The principal effects of transition to IFRS in the reconciliation of profit or loss and comprehensive income above are as follows:

(1) Reclassification

The main elements of reclassification are as follows:

(a) In accordance with the presentation provisions under IFRS, financial income and financial expenses are presented separately.

(b) In accordance with the presentation provisions under IFRS, part of other income and other expenses, etc. is included and presented in operating profit.

(c) Unrealized gains (losses) on securities, pension liability adjustments, foreign currency translation adjustments and unrealized gains (losses) on derivative instruments in other comprehensive income that are attributable to equity investees are reclassified in accordance with the presentation provisions under IFRS.

(2) Recognition and measurement differences

The main elements of recognition and measurement differences are as follows:

(a) Reconciliation of sales and cost of sales

Under US GAAP, if amounts of construction contracts cannot be reliably estimated, all construction costs and construction revenue are recognized when the construction is complete.

Under IFRS, on the other hand, revenue from a performance obligation satisfied over time is recognized using the cost recovery method if the outcome cannot be reliably estimated.
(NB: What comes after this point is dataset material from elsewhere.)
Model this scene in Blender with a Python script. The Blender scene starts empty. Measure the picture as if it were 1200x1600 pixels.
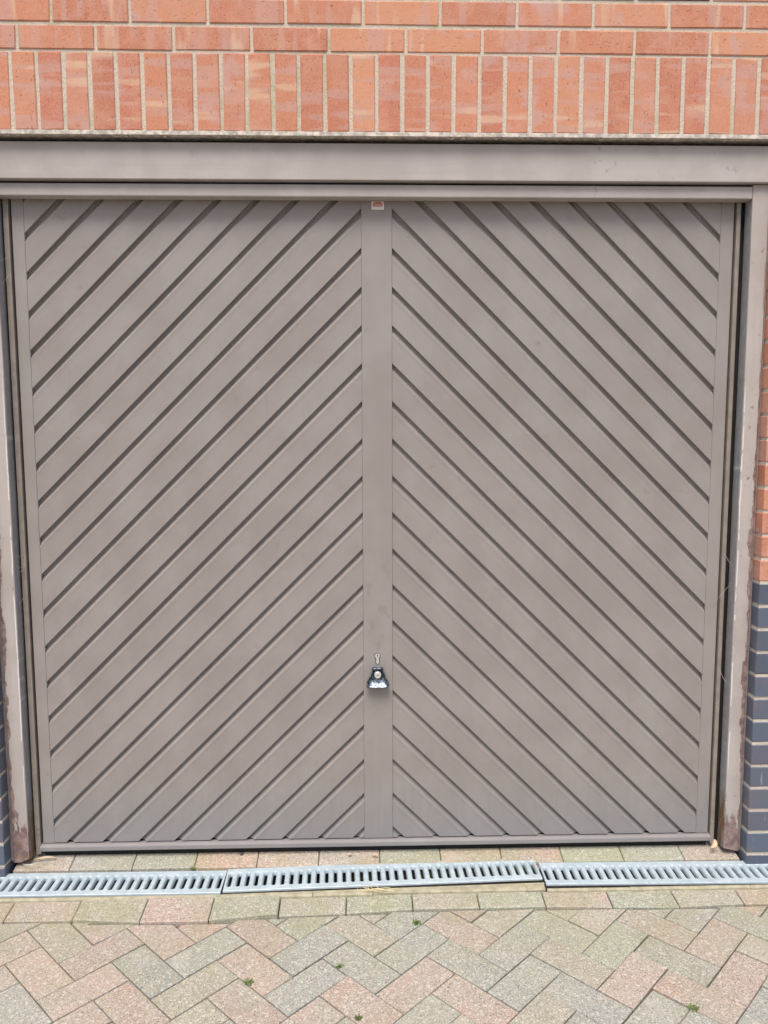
import bpy, bmesh, math, random
from mathutils import Vector, Matrix, noise
R = random.Random(11)
scene = bpy.context.scene
C = scene.collection

# ------------------------------------------------------------------ camera
cam_d = bpy.data.cameras.new('camera')
cam = bpy.data.objects.new('camera', cam_d)
C.objects.link(cam)
cam_d.sensor_fit = 'VERTICAL'
cam_d.sensor_height = 36.0
cam_d.lens = 1221.95 / 1600 * 36.0
cam_d.clip_start = 0.05
cam_d.clip_end = 400.0
yaw, pit, rol = 0.02571, 0.10548, -0.00262
cy, sy, cp, sp, cr, sr = math.cos(yaw), math.sin(yaw), math.cos(pit), math.sin(pit), math.cos(rol), math.sin(rol)
right = Vector((cy, -sy, 0)); up = Vector((sy * sp, cy * sp, cp)); fwd = Vector((sy * cp, cy * cp, -sp))
r2 = right * cr + up * sr
u2 = up * cr - right * sr
M = Matrix((r2, u2, -fwd)).transposed().to_4x4()
M.translation = Vector((0, -2.47498, 1.4217))
cam.matrix_world = M
scene.camera = cam

# ------------------------------------------------------------------ world, sun, exposure
SUN_EL, SUN_AZ = math.radians(62), math.radians(194)       # azimuth clockwise from +Y
world = bpy.data.worlds.new('World')
scene.world = world
world.use_nodes = True
wn = world.node_tree.nodes; wl = world.node_tree.links
bg = wn['Background']
sky = wn.new('ShaderNodeTexSky')
sky.sky_type = 'NISHITA'
sky.sun_disc = False
sky.sun_elevation = SUN_EL
sky.sun_rotation = SUN_AZ
sky.air_density = 1.0
sky.dust_density = 4.0
sky.ozone_density = 1.0
wl.new(sky.outputs[0], bg.inputs[0])
bg.inputs[1].default_value = 0.11
sun_d = bpy.data.lights.new('sun', 'SUN')
sun_d.energy = 2.3
sun_d.angle = math.radians(28)
sun_d.color = (1.0, 0.93, 0.84)
sun = bpy.data.objects.new('sun', sun_d)
C.objects.link(sun)
sd = Vector((math.sin(SUN_AZ) * math.cos(SUN_EL), math.cos(SUN_AZ) * math.cos(SUN_EL), math.sin(SUN_EL)))
sun.rotation_euler = sd.to_track_quat('Z', 'Y').to_euler()
sun.location = sd * 20
vs = scene.view_settings
vs.view_transform = 'Standard'
vs.look = 'None'
vs.gamma = 1.0
vs.use_curve_mapping = False
vs.exposure = 0.66

# ------------------------------------------------------------------ node helpers
class NT:
    def __init__(s, name):
        s.m = bpy.data.materials.new(name); s.m.use_nodes = True
        s.n = s.m.node_tree.nodes; s.l = s.m.node_tree.links
        s.b = s.n['Principled BSDF']
    def put(s, node, key, v):
        if v is None: return
        if hasattr(v, 'is_output') or isinstance(v, bpy.types.NodeSocket): s.l.new(v, node.inputs[key])
        else: node.inputs[key].default_value = v
    def math(s, op, a, b=None, c=None, clamp=False):
        n = s.n.new('ShaderNodeMath'); n.operation = op; n.use_clamp = clamp
        s.put(n, 0, a); s.put(n, 1, b); s.put(n, 2, c); return n.outputs[0]
    def mix(s, f, a, b, mode='MIX'):
        n = s.n.new('ShaderNodeMix'); n.data_type = 'RGBA'; n.blend_type = mode
        s.put(n, 0, f)
        for k, v in ((6, a), (7, b)):
            if isinstance(v, tuple) and len(v) == 3: v = (*v, 1)
            s.put(n, k, v)
        return n.outputs[2]
    def noise(s, vec, scale, detail=3, rough=.55, out=0):
        n = s.n.new('ShaderNodeTexNoise'); s.put(n, 'Vector', vec)
        n.inputs['Scale'].default_value = scale; n.inputs['Detail'].default_value = detail; n.inputs['Roughness'].default_value = rough
        return n.outputs[out]
    def vor(s, vec, scale, out='Distance', feature='F1', rnd=1.0):
        n = s.n.new('ShaderNodeTexVoronoi'); n.feature = feature; s.put(n, 'Vector', vec)
        n.inputs['Scale'].default_value = scale; n.inputs['Randomness'].default_value = rnd
        return n.outputs[out]
    def ramp(s, f, stops, interp='LINEAR'):
        n = s.n.new('ShaderNodeValToRGB'); s.put(n, 0, f); e = n.color_ramp.elements; n.color_ramp.interpolation = interp
        while len(e) < len(stops): e.new(.5)
        for el, (p, c) in zip(e, stops):
            el.position = p
            if not isinstance(c, tuple): c = (c, c, c)
            el.color = (*c, 1)
        return n.outputs[0]
    def sm(s, x, a, b):
        n = s.n.new('ShaderNodeMapRange'); n.interpolation_type = 'SMOOTHSTEP'
        s.put(n, 0, x); n.inputs[1].default_value = a; n.inputs[2].default_value = b
        return n.outputs[0]
    def pos(s):
        return s.n.new('ShaderNodeNewGeometry').outputs['Position']
    def obj(s):
        return s.n.new('ShaderNodeTexCoord').outputs['Object']
    def xyz(s, v):
        n = s.n.new('ShaderNodeSeparateXYZ'); s.put(n, 0, v); return n.outputs
    def vec(s, x, y, z):
        n = s.n.new('ShaderNodeCombineXYZ'); s.put(n, 0, x); s.put(n, 1, y); s.put(n, 2, z); return n.outputs[0]
    def scl(s, v, sc, off=(0, 0, 0)):
        n = s.n.new('ShaderNodeMapping'); s.put(n, 0, v); n.inputs['Scale'].default_value = sc; n.inputs['Location'].default_value = off
        return n.outputs[0]
    def info(s):
        return s.n.new('ShaderNodeObjectInfo').outputs
    def bump(s, h, dist, strength=1.0, normal=None):
        n = s.n.new('ShaderNodeBump'); n.inputs['Distance'].default_value = dist; n.inputs['Strength'].default_value = strength
        s.put(n, 'Height', h)
        if normal is not None: s.put(n, 'Normal', normal)
        return n.outputs[0]
    def done(s, col=None, rough=.6, metal=0, normal=None, spec=None):
        if isinstance(col, tuple) and len(col) == 3: col = (*col, 1)
        s.put(s.b, 'Base Color', col); s.put(s.b, 'Roughness', rough); s.put(s.b, 'Metallic', metal)
        if normal is not None: s.put(s.b, 'Normal', normal)
        if spec is not None: s.put(s.b, 'Specular IOR Level', spec)
        return s.m

def m_brick(name, blue=False):
    t = NT(name)
    o = t.obj(); inf = t.info(); rnd = inf['Random']
    x, y, z = t.xyz(o)
    off = t.math('MULTIPLY', rnd, 57.3)
    v = t.vec(t.math('ADD', x, off), t.math('ADD', y, off), z)
    stripes = t.noise(t.scl(v, (26, 4, 3.5)), 1.0, 2, .5)
    blot = t.noise(v, 17, 3, .6)
    grain = t.noise(v, 240, 2, .6)
    if not blue:
        hue = t.ramp(rnd, [(0, (.40, .140, .086)), (.22, (.49, .20, .113)), (.4, (.42, .155, .097)), (.55, (.54, .25, .142)), (.75, (.43, .145, .093)), (.88, (.48, .21, .138)), (1, (.50, .195, .108))])
        s_ = t.sm(stripes, .52, .60)
        col = t.mix(t.math('MULTIPLY', s_, .6), hue, (.45, .275, .24))
        lil = t.math('MULTIPLY', t.sm(t.noise(v, 12, 3, .5), .55, .66), t.sm(rnd, .25, .5))
        col = t.mix(t.math('MULTIPLY', lil, .7), col, (.46, .29, .265))
        s2 = t.sm(t.noise(t.scl(v, (21, 3, 3), (4, 9, 2)), 1.0, 2, .5), .60, .68)
        col = t.mix(t.math('MULTIPLY', s2, .7), col, (.58, .41, .29))
        col = t.mix(t.math('MULTIPLY', t.sm(blot, .42, .68), .5), col, (.52, .27, .185))
        # wire-cut tears
        tear = t.sm(t.noise(t.scl(v, (60, 60, 330), (0, 3, 0)), 1.0, 2, .5), .69, .74)
        pit_ = t.math('MULTIPLY', t.sm(t.vor(v, 95), .16, .06), t.sm(t.noise(v, 30, 2), .5, .62))
        dk = t.math('MAXIMUM', tear, pit_)
        col = t.mix(t.math('MULTIPLY', dk, .7), col, (.13, .055, .04))
        col = t.mix(t.math('MULTIPLY', t.sm(grain, .35, .7), .30), col, (.60, .38, .29))
        h = t.math('SUBTRACT', t.math('ADD', t.math('MULTIPLY', grain, .3), t.math('MULTIPLY', blot, .6)), dk)
        return t.done(col, .88, 0, t.bump(h, .0026, .8), .3)
    hue = t.ramp(rnd, [(0, (.075, .09, .125)), (.3, (.09, .115, .16)), (.6, (.105, .11, .15)), (.8, (.085, .115, .16)), (1, (.11, .12, .155))])
    col = t.mix(t.math('MULTIPLY', t.sm(blot, .5, .7), .5), hue, (.15, .12, .135))
    p = t.pos()
    lime = t.sm(t.noise(t.scl(p, (70, 70, 9)), 1.0, 3, .6), .66, .74)
    col = t.mix(t.math('MULTIPLY', lime, .35), col, (.5, .5, .52))
    return t.done(col, t.mix(.5, (.38,) * 3, t.ramp(grain, [(.3, .3), (.7, .55)])), 0, t.bump(blot, .0012, .5), .5)

def m_mortar():
    t = NT('mortar_lime'); p = t.pos()
    a = t.noise(p, 160, 4, .7); b = t.noise(p, 3.2, 3, .6); c = t.noise(p, 22, 3)
    col = t.mix(t.sm(a, .3, .72), (.48, .41, .33), (.62, .55, .465))
    x, y, z = t.xyz(p)
    moss = t.math('MULTIPLY', t.sm(b, .5, .62), t.sm(z, 1.8, 2.5))
    col = t.mix(t.math('MULTIPLY', moss, t.math('MULTIPLY', t.sm(c, .35, .6), .6)), col, (.36, .34, .20))
    low = t.sm(z, 1.1, .9)
    col = t.mix(t.math('MULTIPLY', low, .2), col, (.55, .54, .50))
    return t.done(col, .95, 0, t.bump(a, .003, .9), .2)

def m_door():
    t = NT('brown_door_paint'); p = t.pos(); x, y, z = t.xyz(p)
    a = t.noise(p, 5, 4, .6); fine = t.noise(p, 380, 2, .6)
    streak = t.noise(t.scl(p, (60, 60, 5)), 1.0, 3, .6)
    col = t.mix(t.sm(a, .35, .68), (.248, .222, .207), (.275, .251, .237))
    # splash dirt low down with its own ragged outline
    d = t.sm(t.math('ADD', z, t.math('MULTIPLY', t.math('SUBTRACT', streak, .5), .35)), .30, .10)
    col = t.mix(t.math('MULTIPLY', d, .62), col, (.205, .207, .214))
    # hand marks round the handle
    hx = t.math('SUBTRACT', x, .05); hz = t.math('SUBTRACT', z, .84)
    r = t.math('SQRT', t.math('ADD', t.math('MULTIPLY', t.math('MULTIPLY', hx, hx), 9), t.math('MULTIPLY', hz, hz)))
    hm = t.math('MULTIPLY', t.sm(r, .26, .05), t.sm(t.noise(t.scl(p, (34, 34, 22)), 1.0, 2, .5), .55, .66))
    col = t.mix(t.math('MULTIPLY', hm, .5), col, (.19, .155, .14))
    spots = t.math('MULTIPLY', t.sm(t.vor(p, 22), .030, .018), t.sm(t.noise(p, 3, 2), .52, .6))
    col = t.mix(t.math('MULTIPLY', spots, .5), col, (.6, .57, .54))
    smd = t.math('MULTIPLY', t.sm(t.noise(t.scl(p, (16, 16, 24), (5, 2, 1)), 1.0, 3, .55), .63, .73), t.sm(t.noise(p, 2.0, 2), .48, .6))
    col = t.mix(t.math('MULTIPLY', smd, .45), col, (.17, .145, .135))
    run = t.math('MULTIPLY', t.sm(t.noise(t.scl(p, (42, 42, 1.6), (7, 7, 7)), 1.0, 3, .6), .58, .74), .22)
    col = t.mix(run, col, (.215, .20, .198))
    dust = t.sm(t.noise(t.scl(p, (9, 9, 3)), 1.0, 4, .6), .45, .75)
    col = t.mix(t.math('MULTIPLY', dust, .18), col, (.33, .315, .31))
    rg = t.math('ADD', .40, t.math('MULTIPLY', a, .16))
    n = t.bump(t.noise(p, 2.2, 2, .5), .004, .35, t.bump(fine, .0003, .4))
    return t.done(col, rg, 0, n, .45)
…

Revenues using the cost recovery method are only recognized for costs incurred to the extent that it is probable that the cost will be recovered and costs are recognized as expenses in the period in which they are incurred.

(b) Equity instruments

Non-marketable equity instruments are recognized at their cost under US GAAP. If fair value of equity instruments has decreased and the decrease is considered not to be temporary, impairment loss is recognized for the amount of the cost of the equity instruments in excess of fair value. Gains or losses on the sale of these equity instruments are recognized in profit or loss.

Under IFRS, on the other hand, equity instruments are recognized at fair value irrespective of whether there is an active market. Because it is permitted to recognize changes in fair value in other comprehensive income, the Company and its consolidated subsidiaries have elected to recognize changes in fair value of equity instruments in other comprehensive income. Accordingly, loss on impairment and gains or losses on the sale of equity instruments recognized in profit or loss under US GAAP are recognized in other comprehensive income as well.

Notes to Reconciliation of Cash Flows

There are no significant differences in the statement of cash flows resulting from transition from US GAAP to IFRS.